Однако возвращение к силовой политике сдерживания Германии было сопряжено с целым рядом трудностей. Локарнские соглашения сделали де-юре невозможными любые односторонние действия Франции в отношении Германии. Эвакуация Рейнской области в 1930 г. подтвердила это положение дел де-факто. Французская внешняя политика в начале 1930-х гг. реализовывалась через каналы Лиги Наций. «Мистика Лиги Наций, хотя она и не вызывала в той же степени былого энтузиазма и не внушала той веры, оставалась ключевым элементом нашей внешней политики, а также определяла ход внутренних дел» [221] Gamelin M. Servir. Vol. 2, p. 56.
, – вспоминал Гамелен. Вместе с тем сама Лига оказалась слабым институтом с неясной компетенцией и отсутствующими механизмами реализации своей воли.

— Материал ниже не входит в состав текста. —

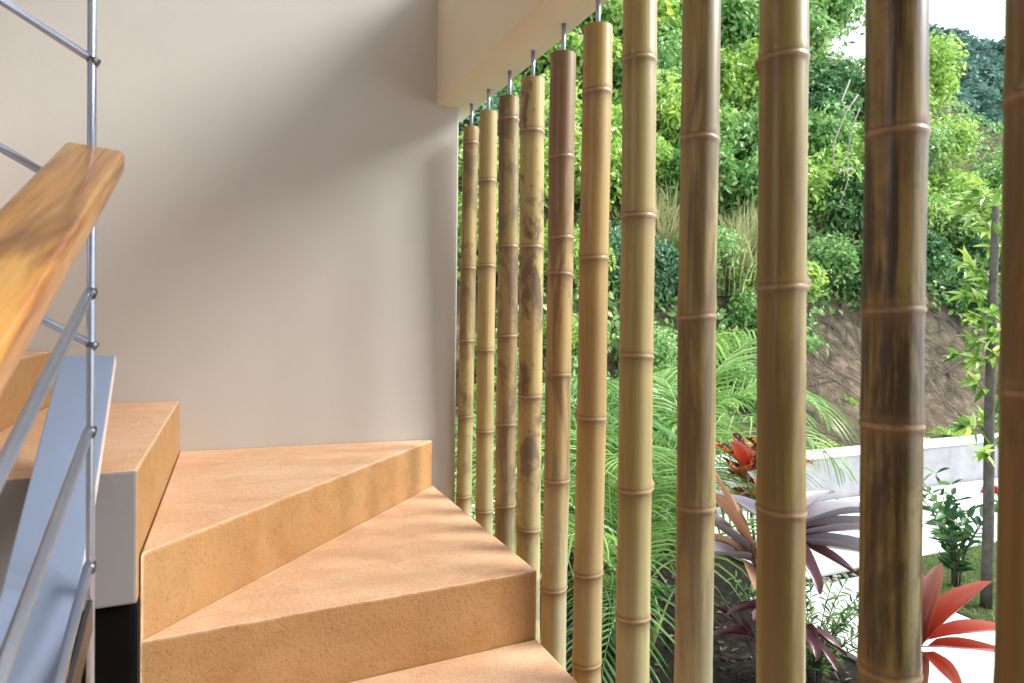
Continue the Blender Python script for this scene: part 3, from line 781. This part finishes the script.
rosette('cordyline','purple and bronze broad-leaved plant with red stems behind the thick olive-brown pole','plant',2.36,2.32,0,[(-.02,.02,.81),(-.09,.08,.68),(.03,-.08,.42),(-.16,.0,.38),(-.22,.06,.46),(-.10,-.06,.52)],purp,[M['ti_purple'],M['ti_dark'],M['ti_bronze']],M['redstem'],81,.013)
red=[(0,g_az+.9,1.40,.46,.050,.10,1),(0,r_az+.55,1.12,.42,.050,.15,1),(0,r_az+.05,.95,.50,.062,.40,0),(0,r_az-.15,.42,.50,.048,.45,0),(0,r_az-.30,.18,.46,.040,.25,0),(0,r_az+1.0,1.0,.42,.045,.4,0),
     (0,cam_az,1.1,.42,.045,.4,0),(0,cam_az+.5,.7,.4,.045,.5,1),(0,b_az,.2,.32,.045,.5,0),(0,g_az+.2,1.0,.40,.045,.4,1),(0,b_az-.5,-.1,.32,.04,.4,1)]
rosette('cordyline','red-orange broad-leaved plant in front of the pale path at the lower right','plant',2.98,2.10,.03,[(.0,.0,.26)],red,[M['ti_red'],M['ti_redbrown']],M['redstem'],101,.014)
cro=[]
rr=random.Random(8)
for i in range(26): cro.append((i%3,rr.uniform(0,6.28),rr.uniform(.0,1.3),rr.uniform(.22,.32),.052,rr.uniform(.3,.9),0 if i%5 else 1))
rosette('croton','orange croton with dark-veined leaves rising behind the purple plant','plant',2.80,2.86,0,[(.08,.04,.93),(-.17,.0,.98),(.0,.1,.80)],cro,[M['croton'],M['ti_red']],M['bark'],121,.010)

# fine-leaved green shrub by the path
def sprig_plant(name,label,cat,x,y,z,seed,k,h,spread,leaf,wl,mat,stem_mat,pairs=14,r=.004):
    rn=random.Random(seed); t=thing(name,label,cat,(x,y,z))
    g=rng(seed)
    for i in range(k):
        a=rn.uniform(0,6.28); sp=spread*rn.uniform(.25,1); hh=h*rn.uniform(.6,1.05)
        pts=[Vector((0.02*math.cos(a),.02*math.sin(a),-.01))]
        for s in (.25,.5,.75,1.): pts.append(Vector((sp*math.cos(a)*s**1.5,sp*math.sin(a)*s**1.5,hh*(s-.12*s**3))))
        mb=MB(); mb.tube(pts,[r,r*.85,r*.7,r*.55,r*.35],6); st=mb.obj('branch',stem_mat,t,True)
        P=[];A=[];Nn=[]
        for q in range(pairs):
            s=.18+.82*q/(pairs-1); kk=min(int(s*4),3); f_=s*4-kk; p=pts[kk].lerp(pts[kk+1],f_); tt=(pts[kk+1]-pts[kk]).normalized()
            sd=tt.cross(Vector((math.cos(q*2.4),math.sin(q*2.4),.2))).normalized()
            for sg in (-1,1):
                P.append(p); A.append(sd*sg+tt*.55); Nn.append(Vector((0,0,1))+tt.cross(sd)*.4)
        n=len(P); L=leaf*g.uniform(.7,1.2,n)
        V,Fc,T=leaves(np.array([tuple(p) for p in P]),np.array([tuple(p) for p in A]),np.array([tuple(p) for p in Nn])+g.normal(size=(n,3))*.2,L,L*wl,np.clip(g.uniform(.1,.95,n),0,1))
        me=mesh_from('leaves',V.tolist(),Fc.tolist(),mat,False,dict(tint=T)); obj('leaves',me,t)
    return t
sprig_plant('fine_leaved_shrub','feathery small-leaved green shrub at the near edge of the pale path','shrub',2.66,2.40,0,131,26,.62,.40,.055,.34,M['leafmid'],M['bark'],16)
ix=sprig_plant('ixora','dark glossy-leaved ixora with a red flower head beside the slender trunk','shrub',4.52,2.92,.02,141,13,.82,.34,.11,.55,M['leafdark'],M['bark'],8,.006)
# its flower head
M['redflower']=m_leaf('red_petal',(.55,.02,.03),(.75,.03,.05),(.85,.10,.09),.2,.5)
g=rng(4); n=160; d_=norm(g.normal(size=(n,3))); d_[:,2]=np.abs(d_[:,2])
V,Fc,T=leaves(d_*.030,d_+g.normal(size=(n,3))*.3,g.normal(size=(n,3)),.034,.022,g.random(n))
o=obj('flower_head',mesh_from('flower_head',V.tolist(),Fc.tolist(),M['redflower'],False,dict(tint=T)),ix,(.08,-.16,.66)); o['label']='red ball of small flowers'
# slender grey trunk with leafy sprigs
def slim_trunk():
    t=thing('slender_tree','slender grey trunk with bright sprigs of leaves, beside the pole at the right edge','tree',(4.36,2.63,.02))
    mb=MB(); mb.tube([(0,0,-.02),(.004,0,.6),(-.004,.004,1.2),(.0,0,1.9),(.01,0,2.5)],[.034,.031,.029,.026,.02],12); mb.obj('trunk',M['bark'],t,True)
    g=rng(9); rn=random.Random(10)
    for i in range(36):
        z=rn.uniform(.95,2.6); a=rn.uniform(0,6.28); L=rn.uniform(.08,.2)
        p0=Vector((.03*math.cos(a),.03*math.sin(a),z)); p1=p0+Vector((math.cos(a)*L,math.sin(a)*L,L*.4))
        mb=MB(); mb.tube([p0,p0.lerp(p1,.5)+Vector((0,0,.02)),p1],[.004,.003,.002],5); mb.obj('twig',M['cane'],t,True)
        n=12; s=g.uniform(.2,1,n); P=np.array([tuple(p0.lerp(p1,float(q))) for q in s]); A=g.normal(size=(n,3))*.7+np.array([math.cos(a),math.sin(a),.1]); 
        V,Fc,T=leaves(P,A,np.array([0,0,1])+g.normal(size=(n,3))*.4,.11*g.uniform(.7,1.2,n),.05,g.random(n))
        obj('leaf_sprig',mesh_from('leaf_sprig',V.tolist(),Fc.tolist(),M['leafbright'],False,dict(tint=T)),t)
slim_trunk()
# lawn blades
g=rng(77); n=9000; vs=[];fs=[];ts=[]
X=g.uniform(4.13,7.0,n); Y=g.uniform(1.6,3.38,n)
a=g.uniform(0,6.28,n); h=g.uniform(.02,.055,n); 
for i in range(n):
    c,s=math.cos(a[i]),math.sin(a[i]); b=len(vs); w=.003
    vs+=[(X[i]-s*w,Y[i]+c*w,.015),(X[i]+s*w,Y[i]-c*w,.015),(X[i]+c*h[i]*.6,Y[i]+s*h[i]*.6,.02+h[i])]; fs.append((b,b+1,b+2)); ts+=[g.uniform(0,1)]*3
o=obj('lawn_grass',mesh_from('lawn_grass',vs,fs,M['grass'],False,dict(tint=ts))); o['kind']='stuff'; tag(o,'short green lawn grass beside the pale path','grass')
# fallen leaves on the soil of the bed
g=rng(91); n=1100; P=np.stack([g.uniform(1.0,3.0,n),g.uniform(1.2,4.7,n),g.uniform(.004,.02,n)],1); A=g.normal(size=(n,3))*np.array([1,1,.15]); L=.06*g.uniform(.4,1.2,n)
V,Fc,T=leaves(P,A,np.array([0,0,1])+g.normal(size=(n,3))*.25,L,L*.6,g.random(n)); V[:,2]=np.maximum(V[:,2],.003)
M['litter']=m_leaf('fallen_leaf',(.02,.013,.008),(.07,.045,.028),(.20,.15,.10),0,.7)
o=obj('leaf_litter',mesh_from('leaf_litter',V.tolist(),Fc.tolist(),M['litter'],False,dict(tint=T))); o['kind']='stuff'; tag(o,'brown fallen leaves scattered over the dark soil of the garden bed','leaf litter')
# river pebbles in the path joint
rn=random.Random(21); pm=[]
for q in range(4):
    mb=MB(); S=7
    for i in range(S+1):
        for k in range(10):
            th=PI*i/S; ph=2*PI*k/10; rr_=1+.12*math.sin(3*ph+q)*math.sin(th)
            mb.v.append((math.sin(th)*math.cos(ph)*rr_,math.sin(th)*math.sin(ph)*rr_*.75,math.cos(th)*.5))
    for i in range(S):
        for k in range(10): k2=(k+1)%10; mb.f.append((i*10+k,(i+1)*10+k,(i+1)*10+k2,i*10+k2))
    col=[(.45,.42,.38),(.22,.20,.18),(.55,.50,.42),(.32,.27,.22)][q]
    pm.append(mesh_from('pebble',mb.v,mb.f,m_plain('pebble_stone',col,.7,0,.2,20),True))
for i in range(46):
    o=obj('pebble',pm[i%4]); s=rn.uniform(.013,.024); o.scale=(s,s,s); o.location=(3.30+i*.020+rn.uniform(-.006,.006),3.335+rn.uniform(-.035,.035),s*.42); o.rotation_euler=(0,0,rn.uniform(0,6))
    tag(o,'small river pebble in the joint between two path slabs','pebble','pebbles in the path joint')

# ------------------------------------------------------------------ light
w=bpy.data.worlds.new('sky'); bpy.context.scene.world=w; w.use_nodes=True
nt=w.node_tree; nt.nodes.clear()
out=nt.nodes.new('ShaderNodeOutputWorld'); bg=nt.nodes.new('ShaderNodeBackground')
tc=nt.nodes.new('ShaderNodeTexCoord'); sx=nt.nodes.new('ShaderNodeSeparateXYZ'); rp=nt.nodes.new('ShaderNodeValToRGB')
nt.links.new(tc.outputs['Generated'],sx.inputs[0]); nt.links.new(sx.outputs[2],rp.inputs[0])
e=rp.color_ramp.elements; e[0].position=.0; e[0].color=(.93,.96,1,1); e[1].position=.9; e[1].color=(.72,.85,1,1)
nt.links.new(rp.outputs[0],bg.inputs[0]); bg.inputs[1].default_value=1.45; nt.links.new(bg.outputs[0],out.inputs[0])
sun=bpy.data.lights.new('sun','SUN'); sun.energy=4.5; sun.angle=R(24); sun.color=(1,.97,.92)
so=bpy.data.objects.new('sun',sun); C.objects.link(so); so.location=(6,-4,8)
so.rotation_euler=Vector((-.74,.35,-.59)).to_track_quat('-Z','Y').to_euler()

vs_=bpy.context.scene.view_settings
vs_.view_transform='Standard'; vs_.look='None'; vs_.gamma=1; vs_.exposure=.62; vs_.use_curve_mapping=False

Специальные статьи ее устава предполагали международную помощь жертве агрессии, однако эти гарантии, по признанию самого Бриана, оставались «в значительной мере моральными обязательствами»: они не были точно определены, и государства могли толковать их различным образом в зависимости от конкретных обстоятельств [222] Локарнская конференция 1925 г. Документы. М., 1959, с. 298.
. В 1931 г. Лига Наций провалила свой первый экзамен на дееспособность перед лицом агрессии, не сумев занять четкую позицию в отношении вторжения Японии в Маньчжурию.